Desarmamento: Quatro anos após o referendo
Lindolfo Alexandre de Souza
O noticiário dos últimos dias está repleto de assuntos relacionados à violência. Entre as notícias publicadas, umas delas refere-se à tragédia que envolveu a família do ex-governador de São Paulo, Luiz Antônio Fleury Filho, na cidade de Sorocaba. Após uma discussão familiar com o filho de 20 anos, um irmão do ex-governador tirou a vida do rapaz e, em seguida, diante da esposa, cometeu suicídio com a mesma arma de fogo. Além deste acidente familiar, também foram destaques nos meios de comunicação as mortes de policiais, traficantes e moradores nos conflitos ocorridos no Rio de Janeiro.
Ao ler essas notícias, várias idéias me vieram à cabeça. Relutei em colocá-las no papel, motivado por um sentimento de respeito à dor das famílias enlutadas. Tanto na tragédia de Sorocaba quanto no Rio de Janeiro, não foram apenas números nem estatísticas que se perderam, mas vidas humanas. E respeitar a dor do outro é sempre um gesto que nos humaniza.
Mas como a dor é inevitável à experiência humana, é sinal de sabedoria quando somos capazes de aprender com ela. E estes fatos, como exemplos das tristes coincidências que a história é capaz de reservar, acontecem num momento bastante provocador. Eles surgem às portas de 23 de outubro, data em que, em 2005, todo o Brasil foi às urnas para participar do referendo sobre a proibição da comercialização de armas de fogo e munições.
Como sabemos, o resultado final do referendo foi a vitória do “Não”. Isso significou que, com o aval de 59.109.265 pessoas, o que correspondeu a 63,94% da quantidade de votantes, o Brasil optou pela continuidade da comercialização de armas de fogo e munições. O “Sim”, que previa a proibição da comercialização, obteve apenas 36,06%, com 33.333.045 votos.
Resultado legítimo e democrático, sem dúvida. Entretanto, passados quatro anos, é possível questionar a eficácia da opção realizada naquele momento pela sociedade brasileira.
O episódio de Sorocaba ganha visibilidade em função de ter acontecido na família de uma pessoa pública. Mas, infelizmente, não é um fato isolado. Basta olhar com atenção as constantes notícias publicadas sobre desavenças familiares que acabam em tragédias, principalmente em situações em que os envolvidos estão sob o efeito de álcool ou drogas. Quanto à situação do Rio de Janeiro, ainda que seja de proporções bem mais complicadas, sem dúvida a facilidade ao acesso às armas de fogo é um elemento que potencializa as possibilidades de violência.

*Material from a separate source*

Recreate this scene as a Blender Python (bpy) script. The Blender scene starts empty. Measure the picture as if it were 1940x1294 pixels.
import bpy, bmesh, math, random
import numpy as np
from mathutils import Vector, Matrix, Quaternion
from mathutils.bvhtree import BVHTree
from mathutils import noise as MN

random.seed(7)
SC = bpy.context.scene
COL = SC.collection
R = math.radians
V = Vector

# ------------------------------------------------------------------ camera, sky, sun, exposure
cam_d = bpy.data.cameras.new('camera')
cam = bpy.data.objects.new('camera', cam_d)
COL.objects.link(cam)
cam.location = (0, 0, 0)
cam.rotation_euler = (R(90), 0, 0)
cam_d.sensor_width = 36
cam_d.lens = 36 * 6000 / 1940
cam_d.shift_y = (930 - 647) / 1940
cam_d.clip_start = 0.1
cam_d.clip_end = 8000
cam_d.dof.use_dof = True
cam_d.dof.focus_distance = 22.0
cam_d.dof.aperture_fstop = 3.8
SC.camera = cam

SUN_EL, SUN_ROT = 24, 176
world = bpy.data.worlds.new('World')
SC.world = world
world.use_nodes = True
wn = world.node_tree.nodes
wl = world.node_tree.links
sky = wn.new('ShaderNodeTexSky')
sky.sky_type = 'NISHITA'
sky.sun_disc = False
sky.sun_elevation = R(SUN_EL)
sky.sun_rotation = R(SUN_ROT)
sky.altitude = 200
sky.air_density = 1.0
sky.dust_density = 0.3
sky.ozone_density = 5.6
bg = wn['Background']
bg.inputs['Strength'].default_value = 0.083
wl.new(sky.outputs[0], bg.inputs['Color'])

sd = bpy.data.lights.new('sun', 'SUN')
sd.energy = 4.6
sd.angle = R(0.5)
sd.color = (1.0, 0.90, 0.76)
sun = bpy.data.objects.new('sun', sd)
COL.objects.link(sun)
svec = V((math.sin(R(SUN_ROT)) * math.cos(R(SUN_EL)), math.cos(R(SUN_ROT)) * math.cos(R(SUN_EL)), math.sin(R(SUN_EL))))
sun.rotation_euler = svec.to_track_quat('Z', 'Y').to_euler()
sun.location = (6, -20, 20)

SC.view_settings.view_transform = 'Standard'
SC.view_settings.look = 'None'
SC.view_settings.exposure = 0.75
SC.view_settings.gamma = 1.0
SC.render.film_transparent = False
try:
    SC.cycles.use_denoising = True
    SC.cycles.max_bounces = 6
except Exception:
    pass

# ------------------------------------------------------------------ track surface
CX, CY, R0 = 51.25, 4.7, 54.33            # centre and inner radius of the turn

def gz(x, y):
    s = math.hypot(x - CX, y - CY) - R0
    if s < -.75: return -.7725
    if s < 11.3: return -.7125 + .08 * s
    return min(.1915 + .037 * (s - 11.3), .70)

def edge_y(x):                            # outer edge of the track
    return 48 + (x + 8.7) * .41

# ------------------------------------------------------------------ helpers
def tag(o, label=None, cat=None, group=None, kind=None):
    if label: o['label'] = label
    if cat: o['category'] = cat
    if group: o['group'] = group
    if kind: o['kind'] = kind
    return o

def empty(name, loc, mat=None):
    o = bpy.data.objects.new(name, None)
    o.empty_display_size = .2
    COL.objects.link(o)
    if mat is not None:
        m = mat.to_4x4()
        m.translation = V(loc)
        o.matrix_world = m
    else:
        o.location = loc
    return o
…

Na época do referendo, os defensores do “Sim” tentaram levar à sociedade a reflexão de que a posse de armas de fogo pelo cidadão comum não é garantia, em nenhum momento, de mais segurança. Como uma das organizações presentes na Campanha pelo Desarmamento, a Conferência Nacional dos Bispos do Brasil (CNBB) publicou uma nota significativa, intitulada “Diga Sim à Vida”, em 15 de agosto de 2005. No texto os bispos católicos alertavam que “o porte e o uso indiscriminado de armas de fogo transformam, muitas vezes, conflitos banais em tragédias”. Ainda de acordo com a nota da conferência episcopal, somente no ano de 2002 foram mortas 38.000 pessoas, uma média 104 por dia. Isso significa uma vida ceifada a cada 14 minutos por arma de fogo.
Evidentemente que a questão do desarmamento é apenas uma dimensão entre as muitas que permeiam os complicados debates a respeito da segurança pública. Especialistas divergem sobre a eficiência de tal proposta, enquanto números divergentes e contraditórios, de um lado e de outro, disputam a opinião pública.
Mas o desarmamento é, de fato, uma proposta levada a sério por mais de 33 milhões de brasileiros que, há quatro anos, votaram por um novo modelo de sociedade, motivados pela idéia de que desarmar as pessoas é um passo importante para a construção de um mundo menos violento. Que essas pessoas não se sintam derrotadas, mas vivam este 23 de outubro com um novo entusiasmo em busca de uma sociedade pautada por uma cultura da paz. Se o “Não” ao desarmamento triunfou em 2005, em nenhum momento é possível dizer que por este resultado, e passados quatro anos, a sociedade está mais segura.